Senate Republicans block domestic terrorism bill that defines ‘anyone they disagree with as terrorists, extremists’

Not a single Republican in the U.S. Senate voted in favor of a measure that would set up offices at the Justice Department, the FBI, and the Department of Homeland Security to monitor domestic terrorism.

Voting on the proposed Domestic Terrorism Prevention Act came on the heels of the grocery store shooting in Buffalo, N.Y., and took on even more focus in the wake of this week’s massacre at a Texas elementary school when an 18-year-old gunman took the lives of 19 children and two teachers.

Senate Majority Leader Charles Schumer (D-N.Y.) scheduled a procedural vote on the measure for Thursday but it failed to move ahead with a vote along party lines of 47-47, The Hill reported. The measure needed to secure 60 votes in order to open debate.

“The bill is so important because the mass shooting in Buffalo was an act of domestic terrorism. We need to call it what it is, domestic terrorism. It was terrorism that fed off the poison of conspiracy theories like white replacement theory,” Schumer said in a speech ahead of the vote on the Senate floor.

But Republicans found the measure, which passed the House last week, unnecessary and politically motivated, and they expressed concerns that it would be a slippery slope as far as future misuse of the bill for political purposes.

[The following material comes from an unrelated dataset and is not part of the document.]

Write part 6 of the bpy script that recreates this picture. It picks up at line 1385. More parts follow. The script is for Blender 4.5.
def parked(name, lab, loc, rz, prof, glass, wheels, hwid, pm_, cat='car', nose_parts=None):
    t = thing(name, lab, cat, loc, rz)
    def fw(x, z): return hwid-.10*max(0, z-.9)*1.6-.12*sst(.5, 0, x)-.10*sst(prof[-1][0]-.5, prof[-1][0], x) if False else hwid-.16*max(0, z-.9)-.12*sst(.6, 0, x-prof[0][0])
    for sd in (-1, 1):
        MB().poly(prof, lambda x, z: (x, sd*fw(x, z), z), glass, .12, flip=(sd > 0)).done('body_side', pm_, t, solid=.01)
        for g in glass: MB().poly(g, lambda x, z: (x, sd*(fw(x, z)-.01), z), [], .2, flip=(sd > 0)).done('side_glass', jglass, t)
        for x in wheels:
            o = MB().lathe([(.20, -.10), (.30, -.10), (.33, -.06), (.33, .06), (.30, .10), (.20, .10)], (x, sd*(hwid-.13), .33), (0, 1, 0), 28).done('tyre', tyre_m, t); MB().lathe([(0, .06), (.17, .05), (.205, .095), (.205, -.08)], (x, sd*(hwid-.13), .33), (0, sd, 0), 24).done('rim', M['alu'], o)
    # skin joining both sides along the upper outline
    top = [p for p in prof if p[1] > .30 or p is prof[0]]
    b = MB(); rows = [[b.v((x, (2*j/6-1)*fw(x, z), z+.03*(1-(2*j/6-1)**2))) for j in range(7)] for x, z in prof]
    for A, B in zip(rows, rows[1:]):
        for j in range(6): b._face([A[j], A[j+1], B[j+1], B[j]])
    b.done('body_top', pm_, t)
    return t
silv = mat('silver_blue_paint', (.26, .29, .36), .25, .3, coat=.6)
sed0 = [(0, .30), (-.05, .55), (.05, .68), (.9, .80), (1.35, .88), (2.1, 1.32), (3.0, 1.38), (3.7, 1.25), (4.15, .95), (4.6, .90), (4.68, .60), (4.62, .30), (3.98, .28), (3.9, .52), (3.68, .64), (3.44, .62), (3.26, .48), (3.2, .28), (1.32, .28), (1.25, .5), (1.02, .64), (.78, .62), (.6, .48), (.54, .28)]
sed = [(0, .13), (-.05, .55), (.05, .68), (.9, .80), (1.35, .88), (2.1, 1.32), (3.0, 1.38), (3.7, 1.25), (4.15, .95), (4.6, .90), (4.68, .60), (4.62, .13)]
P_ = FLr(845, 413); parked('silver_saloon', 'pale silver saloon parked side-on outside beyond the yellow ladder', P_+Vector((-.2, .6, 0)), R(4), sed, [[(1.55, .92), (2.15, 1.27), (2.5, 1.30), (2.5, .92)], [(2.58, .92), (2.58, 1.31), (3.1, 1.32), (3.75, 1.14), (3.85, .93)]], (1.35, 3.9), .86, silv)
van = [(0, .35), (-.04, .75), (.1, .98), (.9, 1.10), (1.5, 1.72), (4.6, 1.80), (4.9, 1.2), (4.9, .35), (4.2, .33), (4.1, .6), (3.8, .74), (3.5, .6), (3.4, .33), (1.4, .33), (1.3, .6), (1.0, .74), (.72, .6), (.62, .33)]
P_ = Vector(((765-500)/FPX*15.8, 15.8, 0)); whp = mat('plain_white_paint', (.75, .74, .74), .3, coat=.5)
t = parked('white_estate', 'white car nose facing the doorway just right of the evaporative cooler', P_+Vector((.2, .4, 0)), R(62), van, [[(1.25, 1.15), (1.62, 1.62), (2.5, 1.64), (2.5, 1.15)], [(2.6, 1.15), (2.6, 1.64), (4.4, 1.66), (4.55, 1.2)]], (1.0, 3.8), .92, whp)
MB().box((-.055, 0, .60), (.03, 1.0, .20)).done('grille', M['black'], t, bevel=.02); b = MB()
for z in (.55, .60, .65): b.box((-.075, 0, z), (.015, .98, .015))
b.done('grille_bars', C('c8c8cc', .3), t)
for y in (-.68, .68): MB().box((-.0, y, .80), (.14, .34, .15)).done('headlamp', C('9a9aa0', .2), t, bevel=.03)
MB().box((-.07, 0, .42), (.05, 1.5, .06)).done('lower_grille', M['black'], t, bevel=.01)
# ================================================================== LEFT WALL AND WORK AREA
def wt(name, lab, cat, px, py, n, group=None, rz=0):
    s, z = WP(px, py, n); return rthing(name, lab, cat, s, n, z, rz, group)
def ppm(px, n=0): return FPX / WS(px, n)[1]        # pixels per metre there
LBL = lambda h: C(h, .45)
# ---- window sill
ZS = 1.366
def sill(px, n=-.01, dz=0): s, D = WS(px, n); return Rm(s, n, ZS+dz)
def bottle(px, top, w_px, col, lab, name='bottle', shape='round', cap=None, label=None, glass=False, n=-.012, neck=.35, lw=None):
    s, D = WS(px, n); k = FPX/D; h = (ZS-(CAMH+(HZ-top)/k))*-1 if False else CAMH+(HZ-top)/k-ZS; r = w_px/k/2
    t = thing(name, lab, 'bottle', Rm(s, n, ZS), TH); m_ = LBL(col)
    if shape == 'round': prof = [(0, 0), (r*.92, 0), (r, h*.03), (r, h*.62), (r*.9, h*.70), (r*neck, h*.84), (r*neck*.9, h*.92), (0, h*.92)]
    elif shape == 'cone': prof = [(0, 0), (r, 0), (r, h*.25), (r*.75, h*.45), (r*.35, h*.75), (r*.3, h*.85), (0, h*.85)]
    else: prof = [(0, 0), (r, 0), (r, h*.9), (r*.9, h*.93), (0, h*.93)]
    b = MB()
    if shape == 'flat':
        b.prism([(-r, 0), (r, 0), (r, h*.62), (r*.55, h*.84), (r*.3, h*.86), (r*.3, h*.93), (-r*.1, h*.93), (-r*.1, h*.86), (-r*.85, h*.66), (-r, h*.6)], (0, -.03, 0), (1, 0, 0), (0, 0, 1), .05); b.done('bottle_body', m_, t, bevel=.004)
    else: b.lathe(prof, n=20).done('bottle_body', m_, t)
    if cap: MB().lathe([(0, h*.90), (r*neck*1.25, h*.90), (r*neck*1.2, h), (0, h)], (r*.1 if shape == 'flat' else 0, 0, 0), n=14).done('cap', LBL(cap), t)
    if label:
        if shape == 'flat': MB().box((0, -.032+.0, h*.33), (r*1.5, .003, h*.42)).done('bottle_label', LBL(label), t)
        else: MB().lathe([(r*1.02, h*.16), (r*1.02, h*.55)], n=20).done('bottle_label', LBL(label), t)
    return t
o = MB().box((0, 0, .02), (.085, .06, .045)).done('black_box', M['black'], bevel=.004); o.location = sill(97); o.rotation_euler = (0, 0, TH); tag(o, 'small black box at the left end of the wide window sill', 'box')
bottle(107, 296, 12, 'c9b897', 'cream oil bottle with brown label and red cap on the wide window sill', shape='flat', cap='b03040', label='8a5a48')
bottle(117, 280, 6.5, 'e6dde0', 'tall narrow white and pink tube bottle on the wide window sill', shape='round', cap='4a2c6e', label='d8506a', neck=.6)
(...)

“The problem we have is that we have a bunch of people who define anyone they disagree with as terrorists, as extremists,” Sen. Marco Rubio (R-Fla.) said, according to Politico. “We’ve reached a point in America now where the term ‘extremist’ is applied too liberally to people, that there’s deep concern about how these entities will be used. … That’s the concern that people have.”

“I just think if you look at the bill, the president’s not asking for it. He says he’s got the authority. Same thing from the Justice Department,” Senate Minority Whip John Thune (R-S.D.) said. “I think it’s a lot of stuff they already have authority to do. I think this is … more of a show vote.”

“It would be the Democrat plan to name our police as white supremacists and neo-Nazis. I met policemen throughout Kentucky and I’ve not met one policeman motivated or consumed with any kind of racial rage,” Sen. Rand Paul (R-Ky.) said. “What an insult it is to put a bill before the House and say our Marines are consumed with white supremacy and neo-Nazism.”

Even the ACLU weighed in, warning the bill could have unintended consequences for certain communities.

“Although the Act is well-intentioned, it would entrench long-standing problems with domestic terrorism frameworks, and result in the further unjustified and discriminatory surveillance, investigation, and prosecution of people of color and other marginalized communities, including those engaged in First Amendment-protected activities,” the organization said in a letter to the Senate.

Meanwhile, Schumer had sparked anger among Republicans and others after he blocked the Luke and Alex School Safety Act, a bill that he claimed would “see more guns in schools.”

Named after Alex Schachter and Luke Hoyer, victims of the Parkland, Florida, shooting the bill would have the Department of Homeland Security establish a “Federal Clearinghouse on School Safety Best Practices” that would be used by “state and local educational and law-enforcement agencies, institutions of higher education, health professionals, and the public. And it would require DHS to ‘collect clearinghouse data analytics, user feedback on the implementation of best practices and recommendations identified by the clearinghouse, and any evaluations conducted on these best practices and recommendations,'” according to Fox News.

Schumer had said the bill could be considered if his GOP colleagues would debate the domestic terrorism bill.

Max Schachter, who lost his son in the Marjory Stoneman Douglas High School massacre, said Schumer’s tweet is “completely false,” and accused the senator of holding the bill named after his son as “hostage” to use as “leverage” on the domestic terrorism bill.

“I thought that after 19 children and two teachers were just murdered in Uvalde, Texas, partisan politics will be put aside and that families might at least have some positive news out of Congress from their elected leaders,” he told Fox News Digital. “I was naive to think that a horrible mass shooting would make people do the right thing. And unfortunately, you know, he didn’t. He blocked it.”